Should the government be able to decide what you are allowed to hear or read? Answer that and the case of Jana Winter becomes clear: She should not be jailed.

Winter is a Fox News reporter who faces the possibility of a six-month jail sentence for refusing to name two sources of a news story about James Holmes, the man accused of the Aurora theater shootings. He allegedly shot 70 people, 12 of whom died.

In July, citing two unnamed law-enforcement sources, Winter reported that a notebook Holmes had mailed to his psychiatrist contained “details about how he was going to kill people” and “drawing and illustrations of the massacre.” The judge in the case had ordered anyone with information about it to keep silent and Holmes’ attorneys want the court to order Winter to name her sources, with the threat of jail.

Winter has refused to divulge the names, and rightly so. As journalists have long known, naming a source who had been promised anonymity not only discredits the reporter but undermines all journalism – and with that the public’s right to know.

If people think their livelihoods, reputation or, in some cases, even lives, could be endangered they may not otherwise speak to a reporter. For a reporter to betray a source promised confidentiality would deter other individuals from disclosing sensitive information. It could even discourage sources willing to go on the record by putting the reporter’s integrity in doubt. Winter has said naming names would end her career.

For all those reasons, reporters have gone to jail rather than “burn” a source. Another journalist now with Fox, Judith Miller, spent 85 days in jail rather than reveal the name of a source.

Winter’s case need not come to that. Colorado has a “shield law” that provides that “no newsperson shall be compelled ... to disclose any news information received, observed, procured, processed, prepared, written or edited by a newsperson, while acting in the capacity of a newsperson.”

Of course, the privilege is not absolute.
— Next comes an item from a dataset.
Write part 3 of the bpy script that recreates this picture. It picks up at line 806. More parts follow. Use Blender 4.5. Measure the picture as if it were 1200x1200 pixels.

It does not cover information that has been published or when the newsperson was an actual witness to a crime. And the law specifies when it can be overridden.

That involves a three-part test. For a court to order a reporter to disclose something, such as the name of a source, the information must be “directly relevant to a substantial issue involved in the proceeding.” It must also be “information that cannot be obtained by any other reasonable means.” And it must be shown that the reason to subpoena that information “outweighs the interests under the First Amendment to the U.S. Constitution of such newsperson ... and of the general public in receiving news information.”

It is doubtful the desire for Winter’s names meets those requirements. The court already has Holmes’ notebook and if it is used as evidence knowing who told Winter about it should not alter its impact. Nor would the names themselves speak to his guilt or innocence.

The names could be used to impeach the testimony of witnesses if they turned out to be some of the law-enforcement officers who have already testified that they did not talk to Winter. But that is a thin hope in such an overwhelming case and little reason to trump the First Amendment.

This case already involves too much suffering. There is no reason to add to that by jailing a woman for being a good reporter – or to threaten Coloradans’ right to information. Freedom of the press is not about protecting the press. It is about protecting the people.